I had only the vaguest of plans today, but we had fun.
We read the story first, then finished the oil paintings from yesterday, which was nice. We looked at all the high-contrast bits in the book (that took a while) and the children had the opportunity to consider how yesterday's crayons, the oil paint over two days, and today's regular poster paints were all different to use and gave different effects.
A lot of the bathroom ended up blue.
Also, we listened to the story being read in a genuine American-South accent (not to be confused with South American; I'm really not sure what the best way to describe it is from outside America; within north America I think people just say Southern), and read a bit about the south of the USA and the slightly further north bit where the reader was actually sitting at the time of recording.
This led, again, to explaining slavery to Linnea; it first arose because I was in the kitchen, bending down to take things out of the dishwasher, then standing up and turning around to put them away, then bending down again quickly. Naturally, I sang "Jump down, turn around, pick a bale of cotton," and equally naturally Linnea asked for more information about the song, and of course I never know when to stop so she got a potted history of colonisation and slavery.
"People owned people?
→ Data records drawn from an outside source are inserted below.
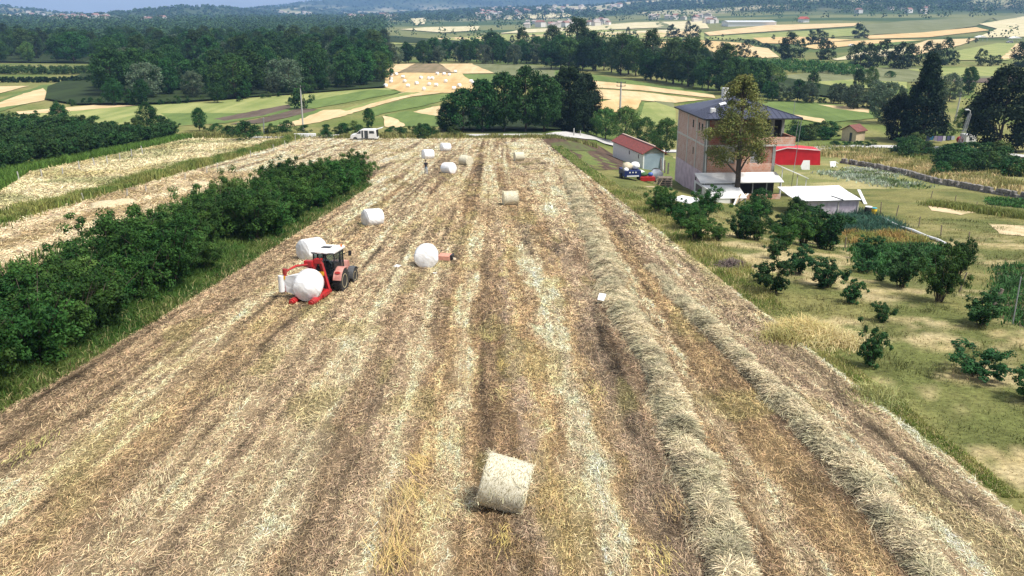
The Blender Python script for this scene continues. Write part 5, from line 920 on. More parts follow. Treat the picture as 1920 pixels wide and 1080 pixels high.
WB = m.build('wrapped_bale', M_WRAP, smooth=True); MB_ = Matrix.LocRotScale(BW.location, BW.rotation_euler, None); WB.location = MB_ @ Vector((-.02, -1.12, .74)); WB.rotation_euler = (0, 0, HD+rad(14)); tag(WB, 'white bale held on the red wrapper, film stretched to the film roll', 'bale')
m = MB(); iv = MB_.inverted(); Wm = Matrix.LocRotScale(WB.location, WB.rotation_euler, None).inverted(); T = lambda q: Wm @ (MB_ @ Vector(q))
m.hull([T((-1.15, -1.14, .42)), T((-1.15, -1.14, 1.06)), T((-1.13, -1.10, .42)), T((-1.13, -1.10, 1.06)), T((-.42, -1.3, 1.22)), T((-.42, -1.3, .25)), T((-.42, -.75, 1.22)), T((-.42, -.75, .25))]); m.build('film', M_WRAP, WB, smooth=False)

# ------------------------------------------------------------------ van
vp = P(684, 262.5); VN = empty('van', vp, rad(-3), 'white van with open side doors and raised tailgate parked beside the road', 'van')
m = MB(); m.prism([(-2.12, .28), (-2.14, .62), (-2.02, .9), (-1.25, 1.06), (-.62, 1.6), (-.2, 1.74), (1.75, 1.76), (2.0, 1.66), (2.08, .9), (2.1, .3)], 'y', -.84, .84); body = m.build('body', M_WHITE, VN, .05, smooth=True)
def vpanel(name, poly, mt, par=body, y=-.846, t=.014): q = MB(); q.prism(poly, 'y', y-t, y); return q.build(name, mt, par)
vpanel('front_window', [(-1.1, 1.1), (-.62, 1.54), (-.42, 1.6), (-.42, 1.1)], M_PANE); vpanel('door_shade_panel', [(-.32, .5), (-.32, 1.6), (-.02, 1.62), (-.02, .42)], M_PANE); vpanel('door_shade_panel', [(.16, .42), (.16, 1.6), (.72, 1.6), (.72, .42)], M_PANE); vpanel('rear_window', [(.98, 1.18), (.98, 1.56), (1.72, 1.56), (1.78, 1.18)], M_PANE)  # dark panels on the closed body paint the shade of the open doorways
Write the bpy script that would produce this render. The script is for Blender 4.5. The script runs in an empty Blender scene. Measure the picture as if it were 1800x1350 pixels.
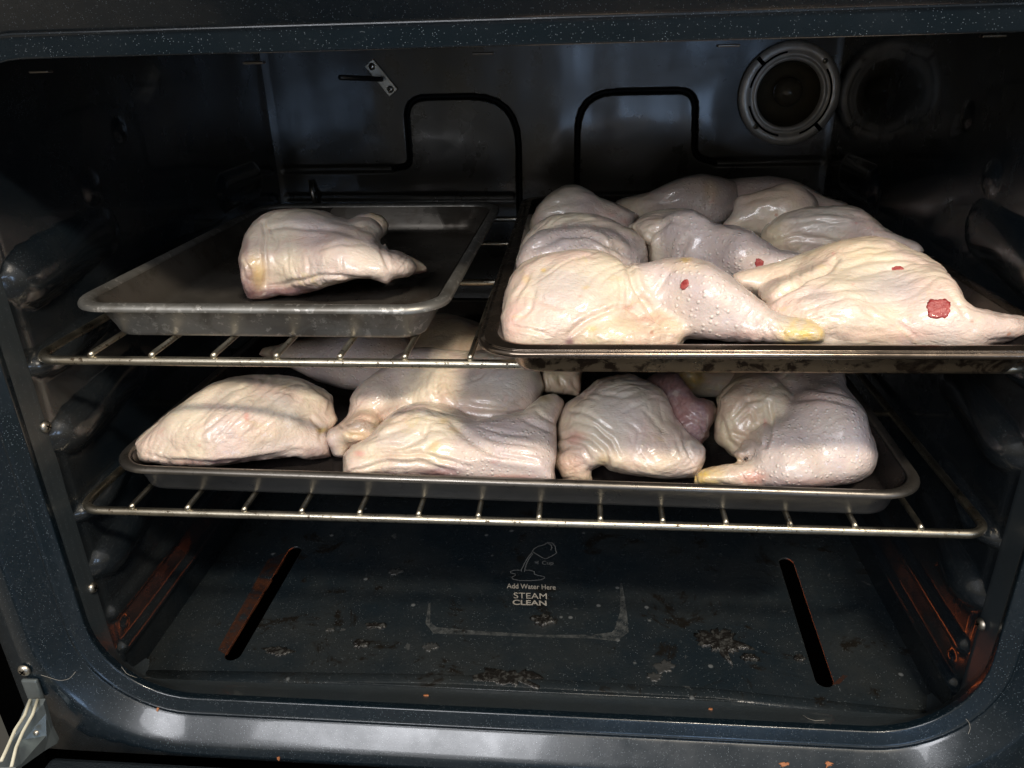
import bpy, bmesh, math, random
import numpy as np
from mathutils import Vector, Matrix
from mathutils.bvhtree import BVHTree
random.seed(7)
scn = bpy.context.scene
C = scn.collection
# ------------------------------------------------------------------ camera
FPX, CAM = 1352.449, np.array([.0457516, -.4241547, .2902205])
YAW, PITCH, ROLL = -.0964932, -.4206610, -.0280305
def cam_basis():
    cy, sy, cp, sp = math.cos(YAW), math.sin(YAW), math.cos(PITCH), math.sin(PITCH)
    f = np.array([sy*cp, cy*cp, sp]); rt = np.array([cy, -sy, 0.]); u = np.cross(rt, f)
    c, s = math.cos(ROLL), math.sin(ROLL)
    return c*rt+s*u, -s*rt+c*u, f
RT, UP, FW = cam_basis()
cd = bpy.data.cameras.new('camera'); cam = bpy.data.objects.new('camera', cd); C.objects.link(cam)
cam.matrix_world = Matrix(((RT[0], UP[0], -FW[0], CAM[0]), (RT[1], UP[1], -FW[1], CAM[1]), (RT[2], UP[2], -FW[2], CAM[2]), (0, 0, 0, 1)))
cd.sensor_width = 36; cd.lens = FPX/1800*36; cd.clip_start = .01; cd.clip_end = 50
scn.camera = cam
scn.render.resolution_x, scn.render.resolution_y = 1024, 768
# ------------------------------------------------------------------ room light
w = bpy.data.worlds.new('World'); scn.world = w; w.use_nodes = True
nt = w.node_tree; bg = nt.nodes['Background']
tc = nt.nodes.new('ShaderNodeTexCoord'); sp = nt.nodes.new('ShaderNodeSeparateXYZ'); cr = nt.nodes.new('ShaderNodeValToRGB')
nt.links.new(tc.outputs['Generated'], sp.inputs[0])
mp = nt.nodes.new('ShaderNodeMapRange'); mp.inputs[1].default_value = -1; mp.inputs[2].default_value = 1
nt.links.new(sp.outputs['Z'], mp.inputs[0]); nt.links.new(mp.outputs[0], cr.inputs[0]); nt.links.new(cr.outputs[0], bg.inputs[0])
e = cr.color_ramp.elements
e[0].position = .30; e[0].color = (.13, .12, .10, 1)
e[1].position = .80; e[1].color = (.92, .92, .92, 1)
m_ = cr.color_ramp.elements.new(.52); m_.color = (.44, .40, .32, 1)
bg.inputs[1].default_value = .50
def area(name, loc, target, size, power, col, sy=None, shape='RECTANGLE'):
    l = bpy.data.lights.new(name, 'AREA'); l.shape = shape if sy is None else 'RECTANGLE'
    l.size = size; l.energy = power; l.color = col
    if l.shape == 'RECTANGLE': l.size_y = sy or size
    o = bpy.data.objects.new(name, l); C.objects.link(o); o.location = loc
    o.rotation_euler = (Vector(target)-Vector(loc)).to_track_quat('-Z', 'Y').to_euler()
    return o
area('ceiling_lamp', (.48, -1.02, 1.42), (0, .05, 0), .34, 27, (1, .89, .74), sy=.07)
area('window_light', (.20, -2.5, -.04), (.1, .3, .15), .15, .9, (.45, .66, 1), sy=.30)
area('glass_door_light', (.60, -2.5, -.07), (.0, .3, .15), .34, 2.8, (.42, .64, 1), sy=.36)
area('room_fill_light', (-.55, -1.95, 1.25), (0, .1, .1), 1.0, 25, (.94, .95, 1), sy=.6)  # soft fill added for the kitchen's ambient light
area('blue_glint_light', (1.5, -1.6, .62), (0, .1, 0), .16, 2.0, (.45, .66, 1), sy=.5)  # blue lamp added for the glint at the frame's lower right
scn.view_settings.view_transform = 'Standard'; scn.view_settings.look = 'None'
scn.view_settings.exposure = .18; scn.view_settings.gamma = 1; scn.view_settings.use_curve_mapping = False
scn.render.engine = 'CYCLES'

# ------------------------------------------------------------------ helpers
def ray(px, py): return FW*FPX+RT*(px-900)+UP*(675-py)
def P(px, py, z): d = ray(px, py); return CAM+d*(z-CAM[2])/d[2]
def PY(px, py, y): d = ray(px, py); return CAM+d*(y-CAM[1])/d[1]
def PX(px, py, x): d = ray(px, py); return CAM+d*(x-CAM[0])/d[0]
def thing(name, label, cat, loc=(0, 0, 0), group=None, rz=0):
    o = bpy.data.objects.new(name, None); C.objects.link(o); o.location = loc; o.rotation_euler = (0, 0, rz)
    o.empty_display_size = .02
    tag(o, label, cat, group); return o
def tag(o, label=None, cat=None, group=None, kind=None):
    if label: o['label'] = label
    if cat: o['category'] = cat
    if group: o['group'] = group
    if kind: o['kind'] = kind
    return o
def link(name, me, mat, parent=None, smooth=True, world=True):
    o = bpy.data.objects.new(name, me); C.objects.link(o)
    if mat: me.materials.append(mat)
    if smooth: me.polygons.foreach_set('use_smooth', [True]*len(me.polygons))
    if parent:
        o.parent = parent
        if world:   # vertices given in world space
            bpy.context.view_layer.update(); o.matrix_parent_inverse = parent.matrix_world.inverted()
    return o
def mesh(name, verts, faces, mat, parent=None, smooth=True, world=True):
    me = bpy.data.meshes.new(name); me.from_pydata([tuple(map(float, v)) for v in verts], [], [tuple(map(int, f)) for f in faces]); me.update()
    return link(name, me, mat, parent, smooth, world)
def fast_mesh(name, V, Q, mat, parent=None, world=True):
    me = bpy.data.meshes.new(name)
    me.vertices.add(len(V)); me.vertices.foreach_set('co', V.astype(np.float32).ravel())
    n = len(Q); me.loops.add(n*4); me.loops.foreach_set('vertex_index', Q.astype(np.int32).ravel())
    me.polygons.add(n); me.polygons.foreach_set('loop_start', np.arange(n, dtype=np.int32)*4)
    me.update(calc_edges=True); me.validate()
    return link(name, me, mat, parent, True, world)
def frames(pts):
    pts = [Vector(p) for p in pts]; out = []; up = None
    for i, p in enumerate(pts):
        t = (pts[min(i+1, len(pts)-1)]-pts[max(i-1, 0)]).normalized()
        if up is None:
            up = Vector((0, 0, 1)) if abs(t.z) < .9 else Vector((0, 1, 0))
        s = t.cross(up).normalized(); up = s.cross(t).normalized()
        out.append((p, s, up))
    return out
def tube(name, pts, r, mat, parent=None, n=12, closed=False, world=True, rr=None, sx=1, sz=1):
    pts = [Vector(p) for p in pts]
    V, F = [], []; fr = frames(pts)
    if closed:
        fr = []; up = Vector((0, 0, 1)); L = len(pts)
        for i in range(L):
            t = (pts[(i+1) % L]-pts[i-1]).normalized(); s = t.cross(up).normalized(); fr.append((pts[i], s, s.cross(t).normalized()))
    for i, (p, s, u) in enumerate(fr):
        q = rr[i] if rr else r
        for k in range(n):
            a = 2*math.pi*k/n; V.append(p+s*math.cos(a)*q*sx+u*math.sin(a)*q*sz)
    L = len(pts)
    for i in range(L if closed else L-1):
        for k in range(n):
            a, b = i*n, ((i+1) % L)*n; F.append((a+k, a+(k+1) % n, b+(k+1) % n, b+k))
    if not closed:
        F.append(tuple(range(n))[::-1]); F.append(tuple((L-1)*n+k for k in range(n)))
    o = mesh(name, V, F, mat, parent, True, world)
    return o
def lathe(name, prof, origin, axis, mat, parent=None, n=48):
    # prof: (radius, distance along axis)
    a = Vector(axis).normalized(); s = a.orthogonal().normalized(); t = a.cross(s); o = Vector(origin); V, F = [], []
    for r, h in prof:
        for k in range(n):
            g = 2*math.pi*k/n; V.append(o+a*h+(s*math.cos(g)+t*math.sin(g))*r)
    for i in range(len(prof)-1):
        for k in range(n): F.append((i*n+k, i*n+(k+1) % n, (i+1)*n+(k+1) % n, (i+1)*n+k))
    return mesh(name, V, F, mat, parent)
def box(name, c, s, mat, parent=None, bev=.001, rot=None):
    bm = bmesh.new(); bmesh.ops.create_cube(bm, size=1)
    bmesh.ops.scale(bm, vec=s, verts=bm.verts)
    if bev: bmesh.ops.bevel(bm, geom=bm.edges[:], offset=bev, segments=2, affect='EDGES', profile=.5)
    if rot: bmesh.ops.rotate(bm, verts=bm.verts, matrix=rot)
    bmesh.ops.translate(bm, vec=c, verts=bm.verts)
    me = bpy.data.meshes.new(name); bm.to_mesh(me); bm.free()
    return link(name, me, mat, parent, False)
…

Like parents own children?"
That was kind of disturbing. We got it sorted out though.
Today's explanation of what "slavery" is almost made her cry. It made Emer go away pointedly and do something else. Then they both came back to look at the photos in the book of black Americans holding protest signs during Civil Rights Movement protests. I didn't explain segregation in any detail. White people didn't want black people to be allowed to do the things white people could.
"Why?"
That's a tough one. I'm not sure how I handled it.
From yesterday's DW/LJ entry, too:
[Wednesday], at lunchtime, between mouthfuls of sardines and sweetcorn in tomato sauce (don't ask me, I just work here), my fresh-faced and innocent (more or less) six-year-old gazed idly around the room and her eye was caught by a map on the wall, drawn by a friend of ours.
She said, "Hey Mum, why is a bit of Ireland part of England?"
I opened and closed my mouth a few times. Then I stalled - "Do you mean why is part of Ireland part of the United Kingdom?" - and finally I (stammering) said "Well, for a long time, the government of England was in charge of ALL of Ireland, but the Irish people didn't like that much. So before your Nana was born, when my Nana was a little girl, the Irish government and the English government agreed that Irish people would be in charge of most of Ireland, and the English government would be in charge of just that little bit."
Then I thought about the Omagh bombing, which I think about every year now, because it was exactly eight years before Emer's birth day. I got to choose Emer's birth date, as some of you may know, because that's the nature of a scheduled caesarian section. I decided, when choosing it, that there were no benign dates...
But still, sometimes I wish there were.
So I guess we've covered Politics, Geography, Art, Relationships, touched on a bit of World History, Science-and-nature-Weather (I knew the clouds poster we got in a stack of old Guardian pullouts would be useful one day), and Music. Oh, and Music crossed with Science because we had a long talk about why the thunder-maker made different sounds when you held it differently, and introduced the concept of sound-waves, though I'm not convinced they believed in them.
It feels kind of strange to work out what subjects these things cover. We usually just do interesting-to-us stuff and have interesting-to-us conversations. This more structured approach, even though I'm being very loose or possibly even slack with the structure, may well be changing how I think about it.
I might work out what we cover with a regular family mealtime one day, rather than with a pre-planned curriculum-extract. Just to compare. I have an idea they'll be pretty similar.